Accompanying Figure 6 reveals the effect of pellet coating on the physical properties of pellets. Pellets coated with dolomite showed better RDI properties as compared to non-coated pellets. Similarly the RDI of LHF3 coated pellets is poor as compared to LHF1 slag coated pellets. The tumbler index of dolomite pellets is found in the range of 95-96% as compared to 90-92% of non-coated pellets. However, the coating did not show any appreciable impact on CCS of pellets. So far the pore density in surface region is concerned; the coated pellets in all cases are having higher pore density than that of non-coated pellets owing to the calcination of flux and/or incipient fusion of slag.

EXPERIMENTAL RESULTS:
The process according to the present invention was established by conducting series of trials to produce pellets by coating the green pellets at different dozing rate of dolomite, limestone, Pyroxenite and slag based on their bulk density. The coated green pellets were fired and tested for metallurgical properties as shown in Table 1. It was surprisingly found that the addition of coating helps in increasing the surface hardness of pellets with higher pores density compared to non-coated pellets. Further studies (Table 1) shows the hardness taken at different layer of coated pellets mainly the surface, transition layer and core of the pellets. The micro-hardness is measured using Vicker hardness tester (Model: Zhµ, Make: Zwick Roell, Germany).

Table 1: Properties of the pellets
Coating material Microhardness (Vicker hardness number, Hv) CCS (kg/pellet)
Transition layer Surface Core Tumbler (+6.3 mm)

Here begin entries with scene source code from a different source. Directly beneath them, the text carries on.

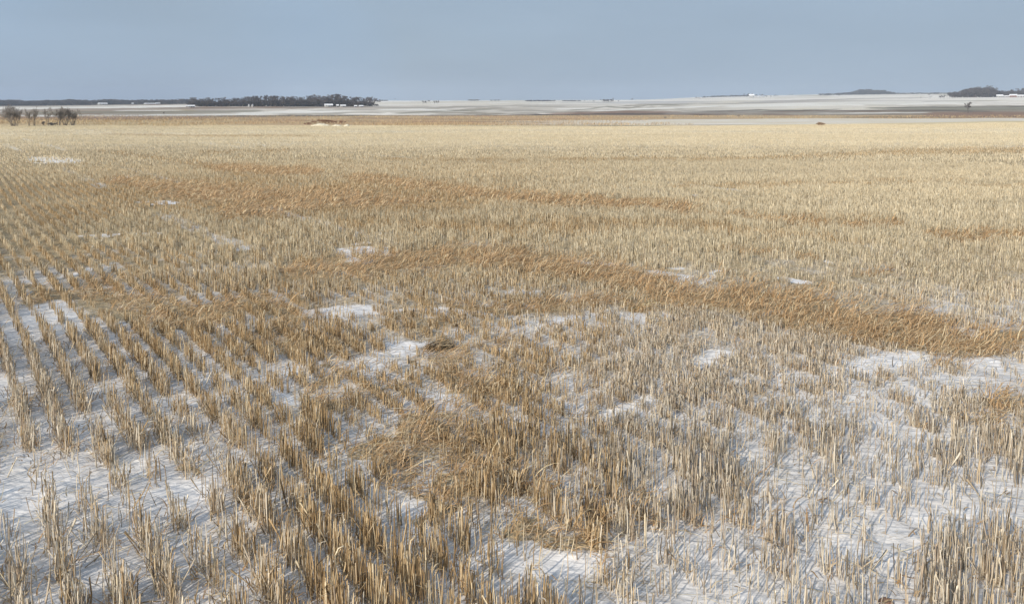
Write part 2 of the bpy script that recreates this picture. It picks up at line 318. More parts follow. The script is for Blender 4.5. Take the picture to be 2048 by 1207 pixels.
FAR_STROKES = [  # furrows, ditches, grass strips and drifts of the far fields
 ([1740, 1850, 1960, 2060], [216, 217, 217, 216], [1.5, 3, 4, 4.5], OLV, .85), ([1600, 1680], [220.5, 219], [1, .8], DKL, .8), ([1775, 1840, 1960, 2060], [216, 214.6, 214.4, 213], [.9, 1, 1, 1.2], DKL, .8),
 ([1690, 1800, 1950, 2060], [234.8, 234.6, 234.2, 233.6], [.9, 1.1, 1.2, 1.3], DKL, .85), ([1850, 1960, 2060], [229, 229, 229], [4.5, 5.5, 6], BRW, .9), ([1640, 1750, 1860], [227, 226, 225], [.9, 1.1, .8], SNW, .7),
 ([1400, 1500, 1520, 1560, 1620], [222.6, 220.6, 220, 221, 220.6], [1, 1.4, 1.4, 1.2, 1], DKL, .85), ([1330, 1500, 1700], [226, 226, 225], [2, 2.2, 2], GRY, .6),
 ([1140, 1180, 1215, 1260, 1300, 1390], [220.5, 217.5, 213.5, 216.5, 210, 208], [1.2, 1.3, 1.3, 1, 1, .8], OLV, .8), ([1100, 1250, 1360], [227, 223.5, 224], [2, 2.6, 1.4], BRW, .75), ([1190, 1300, 1440], [222, 217, 212], [1, 1.3, 1.2], SNW, .8),
 ([1400, 1470, 1560], [208, 207, 205.5], [.9, 1, .8], GRY, .8), ([1590, 1700, 1850], [200.5, 198, 195.5], [.9, 1.1, .8], (.45, .40, .35), .8), ([1450, 1700, 1950], [212, 207, 204], [3, 4, 3], SNW, .6), ([1850, 1990], [203, 201.5], [.9, .8], GRY, .6),
 ([760, 850, 900], [215.5, 214.8, 216], [1, 1.2, .8], GRY, .9), ([790, 850, 930, 990], [226.5, 224, 221, 218], [1.6, 1.8, 1.6, 1.1], OLV, .8), ([880, 960, 1010], [216, 213, 216], [.9, 1, .9], GRY, .8), ([1000, 1060, 1110], [222, 221, 223], [1.4, 1.5, 1], GRY, .8),
 ([760, 840, 900], [220, 219, 221], [1.3, 1.6, 1], SNW, .8), ([1040, 1130], [214, 213], [1, 1], GRY, .7), ([1110, 1180], [218, 217], [1.3, 1], SNW, .7), ([1160, 1320], [205.5, 203], [.8, .7], (.5, .45, .4), .6),
 ([560, 640, 760], [214.5, 213.4, 213.5], [1.1, 1.2, .8], GRY, .8), ([620, 700, 760], [221, 220, 219], [1, 1.2, 1], GRY, .7), ([640, 700, 760], [226, 225.5, 225], [1, 1.2, 1], GRY, .7), ([400, 560, 720], [232.4, 232, 231], [1.2, 1.6, 1.3], DKL, .8), ([480, 620, 700], [226, 224, 222], [2, 2.4, 1.6], SNW, .7),
 ([0, 70, 200, 400], [223, 217.5, 215.3, 213.3], [1.8, 1.4, 1.2, 1], SNW, .95), ([-50, 200, 420], [236, 235.5, 234.5], [3, 3, 1.6], BRW, .8), ([0, 120, 240, 350], [222, 219, 219, 218], [2, 2.6, 2.6, 2], (.38, .31, .25), .8), ([60, 220, 420, 520], [226, 224.5, 223.5, 222], [1.8, 2.6, 3, 2.4], OLV, .75), ([230, 300, 360], [221.5, 221, 220.6], [.9, 1, .8], SNW, .7), ([30, 200, 380, 520], [231, 231, 230, 229], [.9, 1.1, 1.2, 1.5], SNW, .8),
 ([700, 850, 1000, 1150], [236, 238, 240, 238], [1, 1, 1, .8], BRW, .6), ([800, 960, 1100], [244, 243, 245], [.8, .9, .8], BRW, .6), ([470, 620, 760], [239, 241, 243], [.8, 1, 1], BRW, .55), ([900, 1100, 1330], [251.2, 251, 251], [.8, 1, .9], OLV, .7)]
def ground_colours(X, Y, Z):
    x, y, lod, dull, bare = zones(X, Y, Z)
    d = np.hypot(X, Y); n = len(X)
    # near field: snow under stubble; far field: continuous straw litter
    a = np.arctan2(X, Y); ld = np.log(d)
    g = np.interp(y, [250, 300, 340, 400, 480, 560, 640, 760, 1207], [1, .97, .9, .78, .62, .50, .38, .30, .25])
    side = sstep(700, 100, x) * sstep(480, 650, y)
    g = g * (1 - .55 * side)
    g = np.maximum(g, .45 * np.exp(-((x - 960) / 260) ** 2 - ((y - 860) / 170) ** 2))
    g = g + .34 * (fbm(X / .6, Y / .6, 41, 3) - .5)
    g = np.maximum(g, lod * .75); g = np.maximum(g, dull * .6)
    s_ = X * rdir[0] + Y * rdir[1]; t_ = X * rprp[0] + Y * rprp[1]; kk_ = np.round((t_ - .10 * np.sin(s_ * .22 + .6) * np.clip(s_ / 9, 0, 1)) / SPC)
    g = g * (1 - .35 * sstep(1150, 1400, x) * sstep(640, 740, y))
    trk = .55 * tracks(kk_, s_) * sstep(262, 275, y); g = g * (1 - bare) * (1 - .8 * trk)
    g = np.where(x < -200, .1, g)
    snow = np.array([.74, .72, .71]); c = np.tile(snow, (n, 1))
    farlit = np.array([.78, .675, .49])
    w = sstep(345, 275, y + 14 * (fbm(X / 3, Y / 3, 44) - .5))[:, None]
    c = c * (1 - w) + farlit * w
    bn = (fbm(x / 60, y * .45, 47, 4) - .5)[:, None]
    c = c * (1 + .27 * (bare * (1 - w[:, 0]))[:, None])
    c = c * (1 + w * .30 * bn)
    w2 = (np.clip(np.maximum(dull, lod), 0, 1) * sstep(420, 320, y))[:, None]
    c = c * (1 - w2 * .8) + np.array([.44, .30, .16]) * w2 * .8
    # snow colour showing in bare patches and wheel tracks
    w3 = (np.maximum(bare, trk) * sstep(268, 280, y))[:, None]
    c = c * (1 - .55 * w3) + snow * .55 * w3
    lit = np.clip(g, 0, 1) * sstep(262, 330, y)
    # beyond the field
    xs, rows = band_table()
    yj = y + 1.5 * (fbm(x / 90, y / 14, 51, 3) - .5) * sstep(256, 246, y)
    col = None; prev = np.interp(x, xs, rows[0][0])
    far = np.zeros((n, 3))
    st = sstep(.46, .60, fbm(x / 80 + 3 * vn(x / 200, y / 6, 3), y / 3.2, 55, 3)); st2 = sstep(.48, .58, fbm(x / 40, y / 1.9, 57, 2))
    st = np.clip(.7 * st + .3 * st2, 0, 1)
    base = np.zeros((n, 3))
    for k in range(1, len(rows)):
        c1 = np.stack([np.interp(x, xs, [q[i] for q in rows[k][1]]) for i in range(3)], 1)
        c2 = np.stack([np.interp(x, xs, [q[i] for q in rows[k][2]]) for i in range(3)], 1)
        ck = c1 * (1 - st[:, None]) + c2 * st[:, None] * .92
        top = np.interp(x, xs, rows[k - 1][0])
        if k == 1: base = ck; continue
        wk = sstep(top + .35, top - .35, yj)[:, None]
        base = base * (1 - wk) + ck * wk
    fx_, fy_ = x + 16 * (fbm(x / 30, y / 3, 201) - .5), y + 1.4 * (fbm(x / 35, y / 5, 203) - .5)
    for (xs2, ys2, hw2, cc, k_) in FAR_STROKES:
        w_ = np.clip(stroke([(xs2, ys2, hw2)], fx_, fy_) * 1.6, 0, 1)[:, None] * k_
        base = base * (1 - w_) + np.array(cc) * w_
    # the thin snow field right of centre: stubble showing through, ragged at both ends
    mt_ = (sstep(900, 1400, x + 260 * (fbm(x / 50, y / 2, 211, 2) - .5)) * sstep(236, 238, y) * sstep(.42, .62, fbm(X / 18, Y / 5, 213, 4)))[:, None] * .45
    base = base * (1 - mt_) + np.array([.62, .50, .34]) * mt_
    edge = sstep(257.5, 255, y + .5)[:, None]
    c = c * (1 - edge) + base * edge
    c = c * (1 + .10 * (fbm(X / 6, Y / 6, 61, 3) - .5))[:, None] 
    back = (np.abs(a) > .72)[:, None]
    c = np.where(back, np.where((d < 160)[:, None], snow * .97, np.array([.62, .56, .44])), c)
    lit = np.where(back[:, 0], .12, lit)
    return np.clip(c, .02, .93), lit
def build_ground():
    # rings follow the eye: closest rings are centimetres apart, farthest tens of metres
    ys = np.concatenate([np.linspace(1500, 1215, 60, endpoint=False), np.linspace(1215, 330, 560, endpoint=False), np.linspace(330, 256, 110, endpoint=False)])
    el = np.arctan((ys - CY) / FPX) + PITCH
    # flat-ground start, corrected to the sloping field by search along the middle of the view
    dg = np.geomspace(1.0, 160, 6000); zz = Zxy(dg * 0, dg, False); yy = to_img(dg * 0, dg, zz)[1]
    ds = np.interp(ys[::-1], yy[::-1], dg[::-1])[::-1]
    ds = np.concatenate([[.25, .6], ds[ds > 1.0], np.geomspace(ds[-1] * 1.01, 5000, 330), np.geomspace(5100, 6000, 6)])
    ds = np.unique(ds)
    az = np.concatenate([np.linspace(-math.pi, -.78, 60, endpoint=False), np.linspace(-.78, .78, 1500, endpoint=False), np.linspace(.78, math.pi, 60)])
    A, D = np.meshgrid(az, ds); X = (D * np.sin(A)).ravel(); Y = (D * np.cos(A)).ravel(); Z = Zxy(X, Y)
    c, lit = ground_colours(X, Y, Z)
    nr, nc = A.shape; i = np.arange(nr - 1)[:, None] * nc + np.arange(nc - 1)[None, :]
    Q = np.stack([i, i + 1, i + nc + 1, i + nc], -1).reshape(-1, 4)[:, ::-1]
    # inner disc
    o = mesh_quads('ground', np.stack([X, Y, Z], 1), Q, M_ground, c, smooth=True, extra={'litter': lit})
    tag(o, 'snow dusted prairie ground running from the stubble field to low snowy hills', 'ground', kind='structure')
    return o
build_ground()

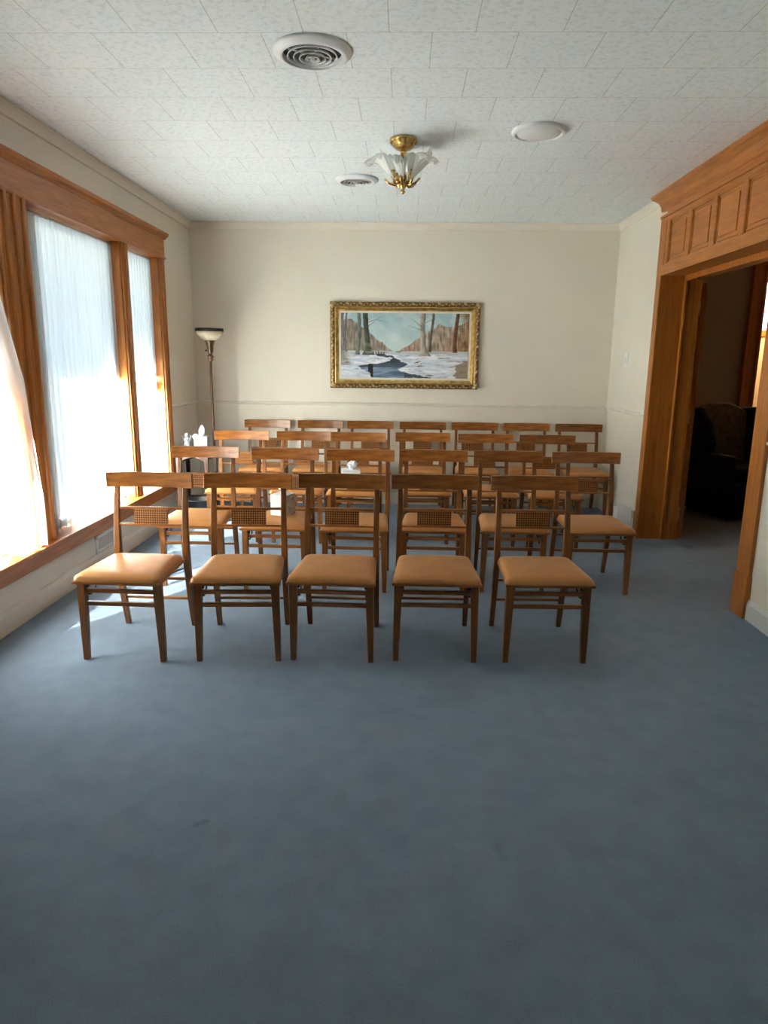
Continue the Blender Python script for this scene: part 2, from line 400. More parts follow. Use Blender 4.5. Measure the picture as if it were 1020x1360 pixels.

Non coated pellets Nil 260 242 262 90.25
Dolomite coated 374 395 263 265 96.12
Limestone coated 363 362 241 262 94.25
LHF1 Slag coated 365 375 250 264 95.33
LHF3 Slag coated 237 245 251 267 90.45
Pyroxinite coated 365 375 250 268 96.01

Table2: EPMA analysis of coated fired pellets
Location in pellet CaO MgO SiO2 Al2O3 FeO
Dolomite at surface 36.2 10.7 2.47 4.4 21.5
Dolomite at transition 21.3 3.5 9.45 7.16 44.7
Limestone at surface 44.2 1.02 26.5 2.74 12.8
Limestone at transition 30.2 1.29 4.57 1.64 52.4
LHF1 slag at surface 18.4 3.83 18.5 6.84 25.3
LHF1 slag at transition 13.3 3.45 30.2 4.51 51.3
LHF3 slag at surface 32.1 1.36 7.45 9.45 18.4
LHF3 slag at transition 21 0.98 6.45 8.45 45.2
Pyroxenite at surface 1.24 15.5 44.5 1.25 11.5
Pyroxenite at transition 4.56 4.56 45.3 4.35 21.8

The EPMA analysis of pellets revealed that the coated pellets form complex slag at the transition zone which helps to moves the ternary slag point towards low melting point region as shown in Table 2. It is also observed that the MgO has diffused into iron grains at the transition layer which are higher in iron oxide content so diffuse and adhere to pellet core. However the surface is rich in calcium magnesium silicate. The presence of such slag composition at the surface of the pellets allows more micro pores to form at the surface of the pellets. In case of limestone coated pellets the surface is rich in calcium silicate slag the calcium silicate slag the slag composition have higher melting point compared to slag composition form at the transition layer CaO to combine with iron oxide and provide good wettability of slag and diffusion in the pellet.

Pellets coated with slag basically LHF3 which is alumina rich slag shows that the Alumina silica ratio of slag is more than 1; at this point the slag is very viscous and required higher temperature for diffusion more than 1380-1420oC. Similarly pellet coated with LHF1 having similar effect to that of dolomite coated pellets but the slag formed is deficient in MgO but form calcium ferrite and calcium silicate.